A third Transaction grant will create a meaningful and sustainable open space by removing non-native plants, replacing them with native low-maintenance, low-growing plants, and creating a simple demonstration rain garden at the Pearl Mill nature preserve.  The land, donated by Duke Energy, is located between downtown Durham and I-85 along the South Ellerbe Creek Greenway under power lines.

As an organization made up mostly of volunteers and that partners with a number of local groups to accomplish its goals, Dreps said receiving the grant money has allowed them to move forward with projects that otherwise would have been scaled down. “(The grant) is supporting a big part of our new and growing watershed restoration program,” he said.

Planning for the future

Conservation Trust for North Carolina, received two grants this fall to support their work.

A Public Benefit grant will allow the organization to expand its Youth Conservation Corps.  The program puts together crews of about 10 people ages 16-24 and pays them minimum wage to work 7 weeks of the summer.  Crews go out to work on projects that can include habitat restoration, constructing and maintaining trails, and planting trees and community gardens

“That’s about 40-50 young people out on the land in North Carolina working in different communities with a variety of different partners, everything from state parks to local governments to other land trusts,” said Caitlin Burke, special projects and grant coordinator.  “It’s a youth development program that uses the natural world as a platform for teaching stewardship, job and life skills, community service, and personal responsibility.” Not everyone can commit to a long summer project, so the four new weekend projects each year will give more youth the chance to experience the program.

The Conservation Trust also received an Awareness grant to continue developing a strategic plan for farmland in the region using mapping software to take stock of the land in Wake, Chatham, Orange, Durham and Johnston counties.
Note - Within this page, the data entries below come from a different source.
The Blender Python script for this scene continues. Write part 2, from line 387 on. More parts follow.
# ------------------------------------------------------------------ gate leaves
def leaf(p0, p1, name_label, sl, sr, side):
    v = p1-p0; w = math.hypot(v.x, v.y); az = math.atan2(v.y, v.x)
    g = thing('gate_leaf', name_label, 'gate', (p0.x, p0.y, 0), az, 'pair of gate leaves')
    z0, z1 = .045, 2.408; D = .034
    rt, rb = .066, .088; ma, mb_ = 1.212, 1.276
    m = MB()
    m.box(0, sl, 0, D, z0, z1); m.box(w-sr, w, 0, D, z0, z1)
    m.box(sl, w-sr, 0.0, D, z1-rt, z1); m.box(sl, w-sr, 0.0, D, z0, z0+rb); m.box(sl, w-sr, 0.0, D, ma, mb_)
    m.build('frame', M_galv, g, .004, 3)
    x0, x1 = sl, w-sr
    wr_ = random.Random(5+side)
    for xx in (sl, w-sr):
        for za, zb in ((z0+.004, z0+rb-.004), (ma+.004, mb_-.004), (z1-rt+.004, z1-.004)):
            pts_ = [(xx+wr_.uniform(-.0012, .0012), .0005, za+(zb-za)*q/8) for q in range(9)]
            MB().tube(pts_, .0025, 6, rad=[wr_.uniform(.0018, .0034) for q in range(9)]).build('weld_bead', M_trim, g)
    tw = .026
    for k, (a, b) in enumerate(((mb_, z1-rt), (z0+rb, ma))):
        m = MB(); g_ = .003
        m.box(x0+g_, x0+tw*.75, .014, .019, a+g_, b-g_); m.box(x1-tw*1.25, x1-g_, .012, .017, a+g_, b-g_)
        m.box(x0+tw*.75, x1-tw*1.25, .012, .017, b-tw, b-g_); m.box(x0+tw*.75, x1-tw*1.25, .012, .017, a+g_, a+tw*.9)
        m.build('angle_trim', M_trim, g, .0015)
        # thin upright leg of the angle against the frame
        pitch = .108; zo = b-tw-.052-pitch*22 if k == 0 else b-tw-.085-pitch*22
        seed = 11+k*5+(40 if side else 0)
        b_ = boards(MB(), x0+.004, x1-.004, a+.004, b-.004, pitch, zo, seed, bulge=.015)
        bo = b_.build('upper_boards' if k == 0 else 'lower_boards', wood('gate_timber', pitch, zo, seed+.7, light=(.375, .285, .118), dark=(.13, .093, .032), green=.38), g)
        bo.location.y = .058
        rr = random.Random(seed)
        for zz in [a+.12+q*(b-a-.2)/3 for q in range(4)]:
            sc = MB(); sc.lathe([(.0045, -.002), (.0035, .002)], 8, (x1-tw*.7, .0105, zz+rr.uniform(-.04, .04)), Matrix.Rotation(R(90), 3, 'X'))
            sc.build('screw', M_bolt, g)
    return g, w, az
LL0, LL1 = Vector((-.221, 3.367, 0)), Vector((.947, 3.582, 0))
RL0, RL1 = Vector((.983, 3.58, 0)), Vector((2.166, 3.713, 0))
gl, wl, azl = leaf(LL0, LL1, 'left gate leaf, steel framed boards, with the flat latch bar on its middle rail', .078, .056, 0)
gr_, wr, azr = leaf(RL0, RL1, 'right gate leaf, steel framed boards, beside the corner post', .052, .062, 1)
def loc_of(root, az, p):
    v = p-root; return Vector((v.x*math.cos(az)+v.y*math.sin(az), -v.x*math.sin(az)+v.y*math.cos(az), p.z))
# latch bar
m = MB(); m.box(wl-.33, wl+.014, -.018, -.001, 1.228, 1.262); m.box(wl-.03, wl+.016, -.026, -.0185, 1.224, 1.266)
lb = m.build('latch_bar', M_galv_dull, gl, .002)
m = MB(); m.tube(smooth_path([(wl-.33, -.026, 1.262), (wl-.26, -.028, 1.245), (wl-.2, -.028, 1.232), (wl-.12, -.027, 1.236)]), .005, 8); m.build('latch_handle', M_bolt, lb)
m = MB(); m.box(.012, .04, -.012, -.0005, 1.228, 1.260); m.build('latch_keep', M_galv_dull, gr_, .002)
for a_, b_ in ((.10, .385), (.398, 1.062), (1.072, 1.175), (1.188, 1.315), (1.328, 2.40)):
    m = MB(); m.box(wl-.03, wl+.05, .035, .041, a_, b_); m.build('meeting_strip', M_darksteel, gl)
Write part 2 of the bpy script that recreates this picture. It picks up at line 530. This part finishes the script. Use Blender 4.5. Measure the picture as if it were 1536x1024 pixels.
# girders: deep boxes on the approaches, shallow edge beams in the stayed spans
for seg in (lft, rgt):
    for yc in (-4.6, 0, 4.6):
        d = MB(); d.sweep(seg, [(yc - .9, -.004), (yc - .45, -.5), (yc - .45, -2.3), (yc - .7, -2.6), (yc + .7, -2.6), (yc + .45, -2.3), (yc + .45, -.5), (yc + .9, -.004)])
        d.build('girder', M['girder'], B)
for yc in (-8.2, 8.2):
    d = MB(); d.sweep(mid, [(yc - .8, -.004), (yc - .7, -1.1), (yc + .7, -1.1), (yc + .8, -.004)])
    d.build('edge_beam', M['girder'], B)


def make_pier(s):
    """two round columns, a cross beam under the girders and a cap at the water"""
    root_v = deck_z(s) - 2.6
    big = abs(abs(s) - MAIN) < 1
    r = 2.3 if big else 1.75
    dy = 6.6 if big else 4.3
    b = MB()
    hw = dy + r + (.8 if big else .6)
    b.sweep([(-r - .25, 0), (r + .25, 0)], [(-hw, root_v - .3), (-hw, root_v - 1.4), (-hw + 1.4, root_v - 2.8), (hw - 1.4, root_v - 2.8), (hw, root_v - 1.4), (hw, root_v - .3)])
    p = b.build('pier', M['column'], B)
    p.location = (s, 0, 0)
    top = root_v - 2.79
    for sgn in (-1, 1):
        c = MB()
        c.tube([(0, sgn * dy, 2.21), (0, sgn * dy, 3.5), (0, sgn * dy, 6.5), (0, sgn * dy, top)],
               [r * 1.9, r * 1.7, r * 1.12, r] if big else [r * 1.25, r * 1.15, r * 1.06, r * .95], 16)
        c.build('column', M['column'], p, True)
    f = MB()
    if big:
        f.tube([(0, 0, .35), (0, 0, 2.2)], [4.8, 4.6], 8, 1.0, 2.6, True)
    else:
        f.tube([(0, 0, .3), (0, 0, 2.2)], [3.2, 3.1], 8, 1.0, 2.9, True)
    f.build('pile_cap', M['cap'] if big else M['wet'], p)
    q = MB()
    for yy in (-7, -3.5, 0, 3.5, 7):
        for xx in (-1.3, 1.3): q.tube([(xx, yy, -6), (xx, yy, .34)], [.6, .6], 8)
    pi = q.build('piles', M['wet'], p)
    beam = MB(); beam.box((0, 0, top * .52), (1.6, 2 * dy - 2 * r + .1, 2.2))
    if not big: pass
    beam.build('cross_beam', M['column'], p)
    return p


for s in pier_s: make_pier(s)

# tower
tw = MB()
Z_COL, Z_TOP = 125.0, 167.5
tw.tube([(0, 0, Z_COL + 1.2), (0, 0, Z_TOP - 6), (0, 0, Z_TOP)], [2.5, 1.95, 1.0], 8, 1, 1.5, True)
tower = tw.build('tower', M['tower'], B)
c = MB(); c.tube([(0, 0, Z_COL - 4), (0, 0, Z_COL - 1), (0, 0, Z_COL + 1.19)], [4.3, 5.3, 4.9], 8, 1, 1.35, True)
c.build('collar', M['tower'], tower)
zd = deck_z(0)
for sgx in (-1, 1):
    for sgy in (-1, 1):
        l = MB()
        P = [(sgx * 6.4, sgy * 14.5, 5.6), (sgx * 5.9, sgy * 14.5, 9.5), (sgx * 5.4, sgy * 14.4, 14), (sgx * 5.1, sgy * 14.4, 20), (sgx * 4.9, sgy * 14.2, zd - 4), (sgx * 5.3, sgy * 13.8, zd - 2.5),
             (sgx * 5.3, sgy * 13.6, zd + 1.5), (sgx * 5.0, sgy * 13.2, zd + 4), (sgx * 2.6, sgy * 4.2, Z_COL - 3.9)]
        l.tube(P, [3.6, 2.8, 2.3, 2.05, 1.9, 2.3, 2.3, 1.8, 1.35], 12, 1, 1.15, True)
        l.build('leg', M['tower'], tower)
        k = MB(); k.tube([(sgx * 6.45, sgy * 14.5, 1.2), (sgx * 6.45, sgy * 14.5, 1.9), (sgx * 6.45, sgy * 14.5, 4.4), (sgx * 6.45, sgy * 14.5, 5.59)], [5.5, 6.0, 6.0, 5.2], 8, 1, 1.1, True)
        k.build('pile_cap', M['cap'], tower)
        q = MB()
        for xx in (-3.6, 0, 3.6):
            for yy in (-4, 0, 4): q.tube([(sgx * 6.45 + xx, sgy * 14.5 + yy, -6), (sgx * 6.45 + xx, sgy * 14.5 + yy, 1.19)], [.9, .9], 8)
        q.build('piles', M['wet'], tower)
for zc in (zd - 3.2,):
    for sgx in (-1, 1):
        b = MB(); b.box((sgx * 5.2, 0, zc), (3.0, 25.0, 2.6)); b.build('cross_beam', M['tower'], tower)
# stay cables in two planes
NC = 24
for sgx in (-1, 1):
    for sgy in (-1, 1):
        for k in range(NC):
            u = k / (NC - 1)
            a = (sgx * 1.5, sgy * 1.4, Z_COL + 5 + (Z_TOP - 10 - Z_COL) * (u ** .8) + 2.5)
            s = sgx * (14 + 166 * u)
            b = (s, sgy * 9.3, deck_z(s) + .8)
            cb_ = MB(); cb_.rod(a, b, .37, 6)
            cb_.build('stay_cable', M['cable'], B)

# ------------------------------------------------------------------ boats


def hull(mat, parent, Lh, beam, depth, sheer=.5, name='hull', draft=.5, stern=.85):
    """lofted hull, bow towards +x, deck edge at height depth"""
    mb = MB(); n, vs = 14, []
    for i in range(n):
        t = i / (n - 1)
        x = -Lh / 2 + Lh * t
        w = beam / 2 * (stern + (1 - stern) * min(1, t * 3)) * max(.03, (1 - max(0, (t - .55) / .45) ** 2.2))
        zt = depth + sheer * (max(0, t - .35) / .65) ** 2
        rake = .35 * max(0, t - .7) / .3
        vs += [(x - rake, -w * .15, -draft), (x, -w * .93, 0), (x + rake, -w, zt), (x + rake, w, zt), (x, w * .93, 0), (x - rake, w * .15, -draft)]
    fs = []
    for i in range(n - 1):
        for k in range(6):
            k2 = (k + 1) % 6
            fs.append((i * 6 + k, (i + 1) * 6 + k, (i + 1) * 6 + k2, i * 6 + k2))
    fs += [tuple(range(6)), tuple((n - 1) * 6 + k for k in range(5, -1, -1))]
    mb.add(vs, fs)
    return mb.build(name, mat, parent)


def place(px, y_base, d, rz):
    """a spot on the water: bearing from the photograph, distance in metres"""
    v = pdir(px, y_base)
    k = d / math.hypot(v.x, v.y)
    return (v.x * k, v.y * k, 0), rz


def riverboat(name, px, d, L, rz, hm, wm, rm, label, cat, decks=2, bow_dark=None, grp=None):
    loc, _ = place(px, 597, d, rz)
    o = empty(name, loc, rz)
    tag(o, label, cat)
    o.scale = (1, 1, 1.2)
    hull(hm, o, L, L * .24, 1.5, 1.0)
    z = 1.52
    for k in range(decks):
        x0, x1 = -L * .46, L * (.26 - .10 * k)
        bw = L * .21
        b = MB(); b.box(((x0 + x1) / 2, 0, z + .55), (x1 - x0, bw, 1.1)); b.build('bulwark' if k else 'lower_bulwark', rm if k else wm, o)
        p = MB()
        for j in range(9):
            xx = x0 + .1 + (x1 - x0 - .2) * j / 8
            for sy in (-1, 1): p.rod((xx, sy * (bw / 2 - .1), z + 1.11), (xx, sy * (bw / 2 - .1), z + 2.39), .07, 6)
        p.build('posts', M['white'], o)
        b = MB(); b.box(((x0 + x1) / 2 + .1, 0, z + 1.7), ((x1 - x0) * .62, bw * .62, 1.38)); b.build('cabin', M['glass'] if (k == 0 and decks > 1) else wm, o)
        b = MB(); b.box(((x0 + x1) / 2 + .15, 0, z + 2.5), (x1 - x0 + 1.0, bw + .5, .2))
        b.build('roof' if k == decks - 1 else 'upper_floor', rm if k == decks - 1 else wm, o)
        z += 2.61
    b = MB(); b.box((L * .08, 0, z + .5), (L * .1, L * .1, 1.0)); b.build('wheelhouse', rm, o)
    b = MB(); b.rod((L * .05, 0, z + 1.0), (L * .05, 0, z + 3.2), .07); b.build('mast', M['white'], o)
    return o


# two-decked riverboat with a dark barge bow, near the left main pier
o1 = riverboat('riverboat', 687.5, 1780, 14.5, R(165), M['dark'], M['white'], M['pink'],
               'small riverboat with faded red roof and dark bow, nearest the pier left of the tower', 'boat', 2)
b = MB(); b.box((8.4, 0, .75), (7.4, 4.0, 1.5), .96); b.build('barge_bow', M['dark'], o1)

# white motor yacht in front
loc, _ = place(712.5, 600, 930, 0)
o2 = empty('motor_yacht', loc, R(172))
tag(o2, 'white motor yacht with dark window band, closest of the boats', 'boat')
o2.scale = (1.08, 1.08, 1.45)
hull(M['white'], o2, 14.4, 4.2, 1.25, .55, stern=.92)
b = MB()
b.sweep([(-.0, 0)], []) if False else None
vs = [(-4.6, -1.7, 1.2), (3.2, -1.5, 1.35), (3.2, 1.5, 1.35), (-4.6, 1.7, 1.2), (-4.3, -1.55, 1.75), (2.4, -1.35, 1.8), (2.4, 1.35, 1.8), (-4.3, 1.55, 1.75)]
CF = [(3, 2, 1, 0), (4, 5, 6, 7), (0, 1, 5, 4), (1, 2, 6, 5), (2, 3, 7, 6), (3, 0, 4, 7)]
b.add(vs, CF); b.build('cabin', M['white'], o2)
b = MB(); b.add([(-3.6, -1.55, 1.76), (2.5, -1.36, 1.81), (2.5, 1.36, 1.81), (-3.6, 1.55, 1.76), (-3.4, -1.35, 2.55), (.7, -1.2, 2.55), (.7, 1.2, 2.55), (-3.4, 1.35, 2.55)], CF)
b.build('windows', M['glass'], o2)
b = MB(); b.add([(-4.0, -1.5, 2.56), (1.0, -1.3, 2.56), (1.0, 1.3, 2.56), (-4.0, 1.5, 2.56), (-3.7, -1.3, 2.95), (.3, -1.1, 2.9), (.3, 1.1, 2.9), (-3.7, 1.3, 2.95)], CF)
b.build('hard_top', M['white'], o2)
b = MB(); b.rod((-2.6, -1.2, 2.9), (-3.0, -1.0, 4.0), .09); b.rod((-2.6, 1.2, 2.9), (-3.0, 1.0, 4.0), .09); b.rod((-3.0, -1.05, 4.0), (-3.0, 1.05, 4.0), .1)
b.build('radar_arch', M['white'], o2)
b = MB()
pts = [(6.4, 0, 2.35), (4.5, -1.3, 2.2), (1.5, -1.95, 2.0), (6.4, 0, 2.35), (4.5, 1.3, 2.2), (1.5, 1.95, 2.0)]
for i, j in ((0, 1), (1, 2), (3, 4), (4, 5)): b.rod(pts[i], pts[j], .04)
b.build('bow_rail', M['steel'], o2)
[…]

This will allow for better regional planning, as well as help established farmers connect to new farmers who are looking for land.

Land is a farmer’s number one resource, Burke said.  “If we can find ways to protect farmland by building local food economies, then not only do we protect farmland, we also ensure a strong agricultural economy here in North Carolina.”

Environmental Conservation

The grants, which will be awarded annually, are a part of the Foundation’s community programs. Grants were $10,000 – $25,000.  In total, 12 grants totaling $204,266 were awarded to 9 organizations through the three grant programs.

“These grant programs look to conserve our resources and promote sustainability, especially in a time when the region’s faced with the loss of green space and our water quality is being challenged,” said Libby Richards, senior community programs officer.